On June 30, a native title agreement was executed between Woodside, the state government and the Goolarabooloo Jabirr Jabirr native title claim group to enable the development to go ahead. The state government issued three land acquisition notices to landowners so the Browse proponents could develop James Price Point. But Chief Justice Wayne Martin said yesterday the notices were unlawful because they did not contain a description of the land required.

 

Justice Martin said his declaration did not prevent WA Lands Minister Brendon Grylls from issuing further notices of intention to take land.

 

West Australian Premier Colin Barnett attempted to brush off the significance of the win. However, in doing so he revealed there could be a six-month delay to the project.

 

“It won’t hold up the development, in my view,” he told reporters in Geraldton yesterday.

 

“The companies are yet to make a final investment decision. They will probably get to that point in 12 months’ time. So there is plenty of time to reissue these documents.”

 

Mr Barnett said the government would simply move to reissue notices to get around the court’s decision.

 

“When the original notice of intent to acquire the land was issued, an area of some 7000 hectares was delineated,” he said.

 

“What the court said is you have to identify the exact 3500 hectares. That can be done, it will be done.”

 

But Bell Potter analyst Johan­Hedstrom said the Supreme Court’s decision was just one of many uncertainties hanging over Browse.

 

“We don’t have a commitment to make the investment decision, only a commitment to be in a position to make a final investment decision,” he said. “There are a lot of hurdles before the project can go ahead.”

 

The Supreme Court’s decision is the latest damaging incident that has wiped billions off the Woodside’s market value.

 

On November 25 Woodside dis­appointed investors with its 2012 production outlook and lack of progress on major growth projects.

 

Decision may give Woodside excuse to ditch plan

Comment: Angela McDonald-Smith

 

The vision of an LNG export hub on the Kimberley coast, held dear by former Woodside boss Don Voelte and WA Premier Colin Barnett, is looking as if it might remain just that, a vision.

 

Yesterday’s court decision will only undermine the project’s already fragile momentum with the all-important LNG buyers.
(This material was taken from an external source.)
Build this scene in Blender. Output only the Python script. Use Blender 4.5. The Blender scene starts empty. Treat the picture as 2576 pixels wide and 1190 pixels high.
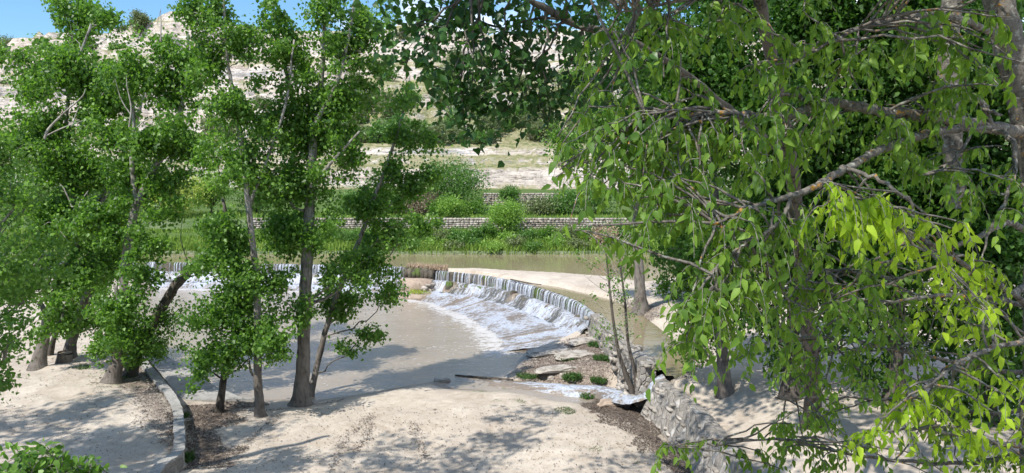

For potential gas customers, aware of the discord between the Browse partners over the onshore site, nervous about rising costs of greenfield LNG projects and spoilt for options on supply given the wave of new projects, there are few reasons to commit to a long-term contract for Browse gas.

 

While Woodside was insisting yesterday that its targeted schedule for Browse remained unchanged – that is, to be ready to take a final investment decision in mid-2012 – in reality a go-ahead in that time has looked unlikely.

 

The Browse partners have about 12 million tonnes a year of LNG to sell – a lot in anybody’s book – and the only sign of interest from customers over the past five years has been a preliminary sales accord with Petrochina, since expired, and another with Taiwan’s CPC Corp, which has never been firmed up.

 

The huge cost of the project – put at $35 billion or more by several analysts – is also a concern given its place well down the queue of LNG development projects makes it more susceptible to cost overruns and delays.  Some of Woodside’s partners, most notably BHP Billiton, have also highlighted the significant technical challenges the project faces.  Whatever Woodside says, yesterday’s ruling provides yet another hurdle for an already severely challenged project and must shorten the odds that gas from the Browse fields will eventually be processed at Karratha instead of James Price Point.

 

The longer the delay in developing the gas, the weaker the economic argument in favour of James Price Point becomes.  Using Browse gas as “backfill” for the North-West Shelf venture could only see it commercialised post-2020, but in a lower risk, cheaper project.

 

This latest development may just provide Woodside’s new boss, Peter Coleman, with an excuse to ditch the James Price Point plan, presumably to sighs of relief from his partners, not just environmental groups.